* Begin *

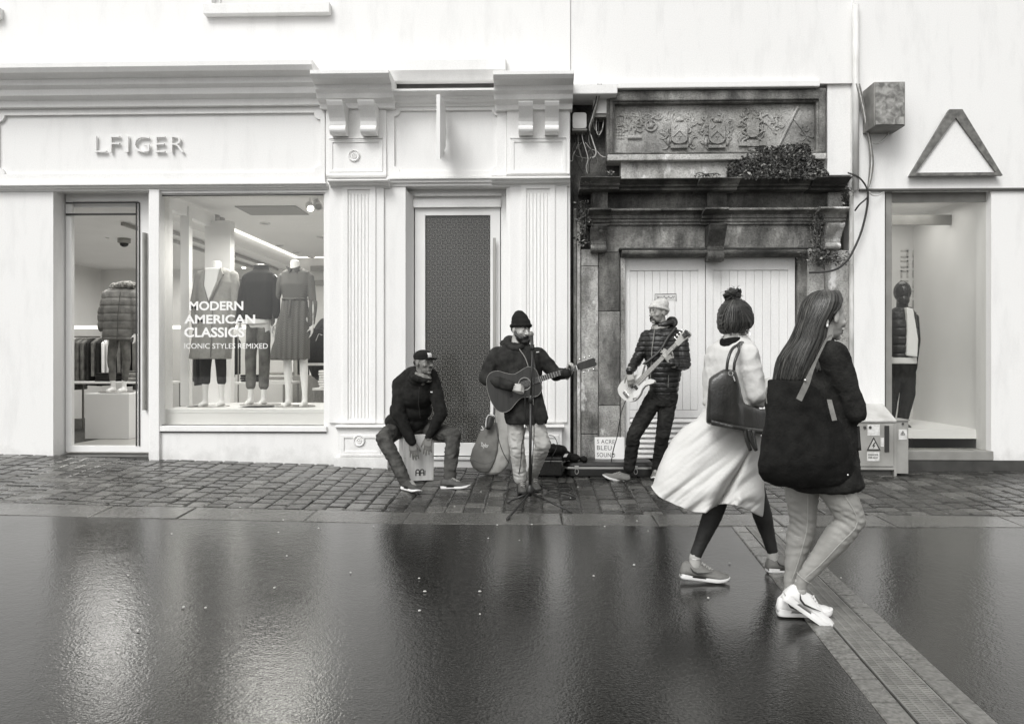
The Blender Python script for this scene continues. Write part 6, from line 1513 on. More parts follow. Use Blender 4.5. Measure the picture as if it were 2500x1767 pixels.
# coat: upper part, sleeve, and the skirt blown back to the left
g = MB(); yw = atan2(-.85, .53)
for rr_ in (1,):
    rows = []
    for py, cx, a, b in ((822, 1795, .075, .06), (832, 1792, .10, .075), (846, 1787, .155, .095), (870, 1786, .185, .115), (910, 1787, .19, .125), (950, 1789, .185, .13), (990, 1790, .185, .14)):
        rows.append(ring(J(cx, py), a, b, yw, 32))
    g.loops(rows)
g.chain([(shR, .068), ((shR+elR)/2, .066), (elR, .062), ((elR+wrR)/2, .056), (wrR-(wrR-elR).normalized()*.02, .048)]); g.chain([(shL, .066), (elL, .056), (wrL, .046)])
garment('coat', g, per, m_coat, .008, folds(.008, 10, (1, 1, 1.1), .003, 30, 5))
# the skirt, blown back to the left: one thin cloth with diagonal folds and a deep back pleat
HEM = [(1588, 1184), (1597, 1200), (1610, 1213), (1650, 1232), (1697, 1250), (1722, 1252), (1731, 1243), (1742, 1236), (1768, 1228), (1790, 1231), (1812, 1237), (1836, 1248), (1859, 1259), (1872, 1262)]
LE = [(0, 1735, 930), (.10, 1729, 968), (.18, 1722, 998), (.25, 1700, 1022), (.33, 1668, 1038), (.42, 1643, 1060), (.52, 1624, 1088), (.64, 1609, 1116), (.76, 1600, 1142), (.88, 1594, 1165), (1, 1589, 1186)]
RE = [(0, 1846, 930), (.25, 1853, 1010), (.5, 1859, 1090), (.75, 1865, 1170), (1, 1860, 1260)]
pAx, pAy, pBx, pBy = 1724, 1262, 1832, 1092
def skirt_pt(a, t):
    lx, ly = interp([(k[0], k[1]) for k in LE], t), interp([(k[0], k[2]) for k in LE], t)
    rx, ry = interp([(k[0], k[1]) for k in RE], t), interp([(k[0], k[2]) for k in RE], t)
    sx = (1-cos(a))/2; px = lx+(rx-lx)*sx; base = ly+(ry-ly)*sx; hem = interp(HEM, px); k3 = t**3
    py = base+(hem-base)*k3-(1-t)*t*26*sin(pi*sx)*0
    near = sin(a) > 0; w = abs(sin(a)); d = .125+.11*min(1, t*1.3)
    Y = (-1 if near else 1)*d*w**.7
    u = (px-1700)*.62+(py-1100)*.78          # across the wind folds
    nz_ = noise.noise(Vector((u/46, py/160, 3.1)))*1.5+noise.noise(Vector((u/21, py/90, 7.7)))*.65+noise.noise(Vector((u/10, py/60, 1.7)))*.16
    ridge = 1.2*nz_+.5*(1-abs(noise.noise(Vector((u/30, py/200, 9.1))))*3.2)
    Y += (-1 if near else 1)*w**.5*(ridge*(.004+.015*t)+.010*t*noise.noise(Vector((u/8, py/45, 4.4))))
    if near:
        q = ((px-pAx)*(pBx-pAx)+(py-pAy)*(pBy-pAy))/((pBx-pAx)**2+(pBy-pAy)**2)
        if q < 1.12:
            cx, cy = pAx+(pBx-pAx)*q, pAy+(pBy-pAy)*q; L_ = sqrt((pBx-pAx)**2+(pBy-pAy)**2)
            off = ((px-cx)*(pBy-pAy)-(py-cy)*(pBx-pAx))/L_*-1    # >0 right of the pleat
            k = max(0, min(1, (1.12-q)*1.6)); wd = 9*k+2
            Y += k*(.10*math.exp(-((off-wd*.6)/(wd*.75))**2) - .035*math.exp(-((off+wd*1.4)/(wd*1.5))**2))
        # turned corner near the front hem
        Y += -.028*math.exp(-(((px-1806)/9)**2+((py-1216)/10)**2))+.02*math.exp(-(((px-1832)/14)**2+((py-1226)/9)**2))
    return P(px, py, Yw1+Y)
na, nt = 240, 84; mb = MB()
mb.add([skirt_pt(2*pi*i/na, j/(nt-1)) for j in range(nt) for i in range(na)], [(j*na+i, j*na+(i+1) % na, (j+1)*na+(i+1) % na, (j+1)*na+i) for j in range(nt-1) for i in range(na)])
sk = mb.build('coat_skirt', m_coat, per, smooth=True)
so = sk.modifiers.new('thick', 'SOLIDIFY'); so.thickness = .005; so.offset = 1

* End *
* Begin *

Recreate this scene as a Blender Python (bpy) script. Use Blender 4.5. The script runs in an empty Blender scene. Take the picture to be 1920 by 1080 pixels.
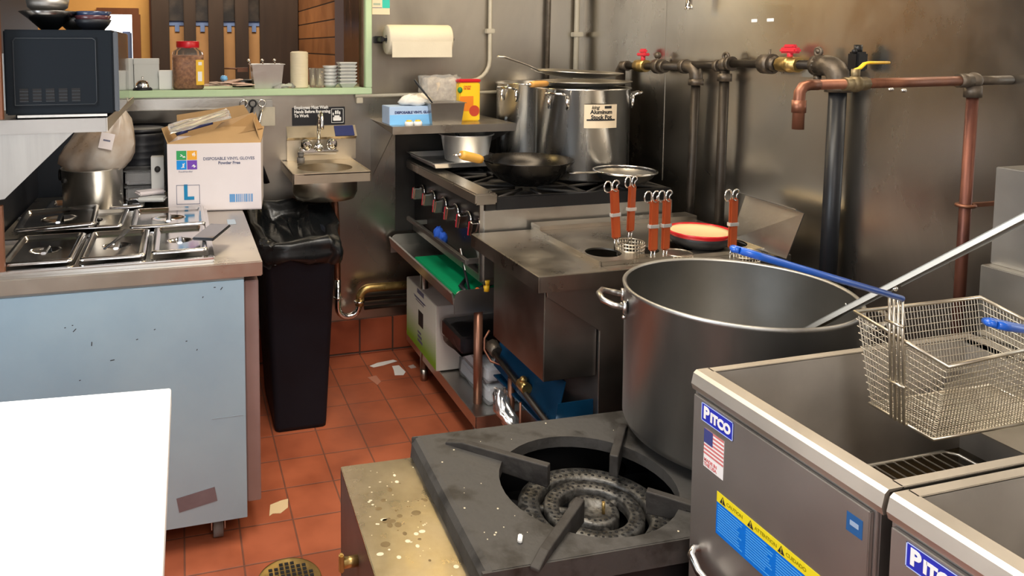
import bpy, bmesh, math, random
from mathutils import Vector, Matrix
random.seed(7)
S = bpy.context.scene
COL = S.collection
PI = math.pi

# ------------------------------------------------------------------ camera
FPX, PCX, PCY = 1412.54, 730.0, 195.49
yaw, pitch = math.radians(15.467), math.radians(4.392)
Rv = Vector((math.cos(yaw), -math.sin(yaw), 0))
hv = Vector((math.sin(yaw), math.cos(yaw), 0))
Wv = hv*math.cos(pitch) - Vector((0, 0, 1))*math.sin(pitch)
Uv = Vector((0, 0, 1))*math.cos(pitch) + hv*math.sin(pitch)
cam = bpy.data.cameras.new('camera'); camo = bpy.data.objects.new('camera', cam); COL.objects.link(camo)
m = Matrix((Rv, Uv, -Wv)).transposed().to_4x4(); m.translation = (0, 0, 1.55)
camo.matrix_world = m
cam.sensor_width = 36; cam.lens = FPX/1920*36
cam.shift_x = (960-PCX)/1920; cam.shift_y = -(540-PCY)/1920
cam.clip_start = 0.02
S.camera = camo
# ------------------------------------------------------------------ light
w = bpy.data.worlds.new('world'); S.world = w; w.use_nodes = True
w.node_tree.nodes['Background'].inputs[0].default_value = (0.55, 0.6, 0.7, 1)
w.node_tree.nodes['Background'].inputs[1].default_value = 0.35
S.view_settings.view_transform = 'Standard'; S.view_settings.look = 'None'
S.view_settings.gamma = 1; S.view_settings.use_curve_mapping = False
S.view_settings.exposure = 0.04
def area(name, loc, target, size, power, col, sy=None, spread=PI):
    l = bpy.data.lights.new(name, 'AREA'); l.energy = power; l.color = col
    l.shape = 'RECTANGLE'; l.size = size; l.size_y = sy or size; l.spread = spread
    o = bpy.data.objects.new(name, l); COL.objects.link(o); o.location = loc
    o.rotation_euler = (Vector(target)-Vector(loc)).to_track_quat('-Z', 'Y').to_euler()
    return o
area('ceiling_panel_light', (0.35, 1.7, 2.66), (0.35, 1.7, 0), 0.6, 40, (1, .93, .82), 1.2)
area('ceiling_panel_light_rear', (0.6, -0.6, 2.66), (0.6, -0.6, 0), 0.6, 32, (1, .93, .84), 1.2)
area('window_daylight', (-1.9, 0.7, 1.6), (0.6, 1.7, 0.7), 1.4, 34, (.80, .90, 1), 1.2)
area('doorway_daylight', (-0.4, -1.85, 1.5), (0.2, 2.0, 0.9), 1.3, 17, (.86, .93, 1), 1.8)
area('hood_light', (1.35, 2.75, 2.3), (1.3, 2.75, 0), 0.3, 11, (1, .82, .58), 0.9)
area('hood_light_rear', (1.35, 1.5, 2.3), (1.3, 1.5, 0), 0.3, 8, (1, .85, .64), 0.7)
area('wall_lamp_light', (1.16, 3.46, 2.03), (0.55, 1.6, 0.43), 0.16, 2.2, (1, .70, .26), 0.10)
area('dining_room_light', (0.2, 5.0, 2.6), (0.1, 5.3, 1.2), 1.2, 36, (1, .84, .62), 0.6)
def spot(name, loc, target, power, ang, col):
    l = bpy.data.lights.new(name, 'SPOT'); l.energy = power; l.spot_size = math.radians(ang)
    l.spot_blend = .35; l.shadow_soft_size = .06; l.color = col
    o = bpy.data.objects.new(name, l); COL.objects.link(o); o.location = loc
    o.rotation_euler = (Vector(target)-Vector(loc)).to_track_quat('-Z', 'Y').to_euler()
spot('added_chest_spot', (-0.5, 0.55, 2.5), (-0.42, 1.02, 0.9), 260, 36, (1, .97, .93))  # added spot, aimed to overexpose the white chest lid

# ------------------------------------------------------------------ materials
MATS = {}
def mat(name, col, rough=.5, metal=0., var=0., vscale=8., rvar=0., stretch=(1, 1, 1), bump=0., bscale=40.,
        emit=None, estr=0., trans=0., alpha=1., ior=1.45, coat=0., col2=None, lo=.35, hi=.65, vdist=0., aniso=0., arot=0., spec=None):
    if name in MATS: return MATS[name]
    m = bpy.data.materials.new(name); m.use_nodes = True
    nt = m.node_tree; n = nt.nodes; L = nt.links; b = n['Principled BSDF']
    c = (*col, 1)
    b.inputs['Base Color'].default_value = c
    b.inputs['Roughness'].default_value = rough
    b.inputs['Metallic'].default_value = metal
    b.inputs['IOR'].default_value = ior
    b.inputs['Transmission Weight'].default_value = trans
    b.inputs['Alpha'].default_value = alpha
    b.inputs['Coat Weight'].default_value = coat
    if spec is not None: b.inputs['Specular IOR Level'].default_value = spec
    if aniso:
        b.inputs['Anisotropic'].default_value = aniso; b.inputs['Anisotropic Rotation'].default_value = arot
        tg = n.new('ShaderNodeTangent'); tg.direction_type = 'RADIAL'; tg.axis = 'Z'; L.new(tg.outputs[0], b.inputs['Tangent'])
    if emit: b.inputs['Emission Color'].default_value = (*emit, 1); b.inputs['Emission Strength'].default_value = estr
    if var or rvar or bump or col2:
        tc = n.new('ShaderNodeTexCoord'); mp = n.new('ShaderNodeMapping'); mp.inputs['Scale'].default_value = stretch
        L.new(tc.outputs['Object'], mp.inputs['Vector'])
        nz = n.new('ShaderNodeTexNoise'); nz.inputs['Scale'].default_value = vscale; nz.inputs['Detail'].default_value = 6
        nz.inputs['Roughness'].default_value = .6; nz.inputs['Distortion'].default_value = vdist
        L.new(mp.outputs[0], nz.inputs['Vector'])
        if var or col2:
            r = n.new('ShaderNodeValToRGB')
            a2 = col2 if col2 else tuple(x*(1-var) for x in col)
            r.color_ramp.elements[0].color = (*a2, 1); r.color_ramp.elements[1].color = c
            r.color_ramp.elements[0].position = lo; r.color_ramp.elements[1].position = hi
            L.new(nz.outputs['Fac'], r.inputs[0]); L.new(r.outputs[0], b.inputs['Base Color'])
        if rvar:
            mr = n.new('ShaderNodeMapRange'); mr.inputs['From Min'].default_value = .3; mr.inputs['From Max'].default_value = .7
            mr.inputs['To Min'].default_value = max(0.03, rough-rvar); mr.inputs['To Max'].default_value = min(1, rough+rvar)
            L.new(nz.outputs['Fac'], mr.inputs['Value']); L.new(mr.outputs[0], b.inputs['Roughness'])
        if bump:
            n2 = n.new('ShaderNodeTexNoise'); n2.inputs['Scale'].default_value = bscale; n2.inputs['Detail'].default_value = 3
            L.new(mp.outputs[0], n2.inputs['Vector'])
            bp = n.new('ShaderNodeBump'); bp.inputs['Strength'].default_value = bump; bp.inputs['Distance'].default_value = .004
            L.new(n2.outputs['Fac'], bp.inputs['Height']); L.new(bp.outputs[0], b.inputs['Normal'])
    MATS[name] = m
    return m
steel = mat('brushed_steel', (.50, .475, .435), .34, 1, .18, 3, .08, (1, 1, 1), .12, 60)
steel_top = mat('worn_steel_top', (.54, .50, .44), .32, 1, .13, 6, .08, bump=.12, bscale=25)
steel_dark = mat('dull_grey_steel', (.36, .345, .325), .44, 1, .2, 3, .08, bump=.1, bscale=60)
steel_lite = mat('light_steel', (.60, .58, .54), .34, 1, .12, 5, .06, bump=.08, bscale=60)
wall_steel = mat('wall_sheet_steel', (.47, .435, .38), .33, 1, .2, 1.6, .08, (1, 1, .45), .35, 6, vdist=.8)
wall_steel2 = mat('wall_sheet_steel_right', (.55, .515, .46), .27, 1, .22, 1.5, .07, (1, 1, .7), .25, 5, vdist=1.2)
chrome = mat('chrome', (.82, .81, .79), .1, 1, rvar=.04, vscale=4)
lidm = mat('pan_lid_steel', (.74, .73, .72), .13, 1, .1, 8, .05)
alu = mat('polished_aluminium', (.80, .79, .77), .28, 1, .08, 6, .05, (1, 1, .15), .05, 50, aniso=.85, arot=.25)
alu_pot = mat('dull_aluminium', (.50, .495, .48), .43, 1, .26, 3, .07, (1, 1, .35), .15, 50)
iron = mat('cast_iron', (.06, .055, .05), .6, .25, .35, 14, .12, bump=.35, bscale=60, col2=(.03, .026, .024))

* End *

TO BE DONE - Make an exact copy of only the lines from the one with "Recreate this scene" through the one with "PI = math.pi". Pictures don't belong in it.

ANSWER BELOW -
Recreate this scene as a Blender Python (bpy) script. Use Blender 4.5. The script runs in an empty Blender scene. Take the picture to be 1920 by 1080 pixels.
import bpy, bmesh, math, random
from mathutils import Vector, Matrix
random.seed(7)
S = bpy.context.scene
COL = S.collection
PI = math.pi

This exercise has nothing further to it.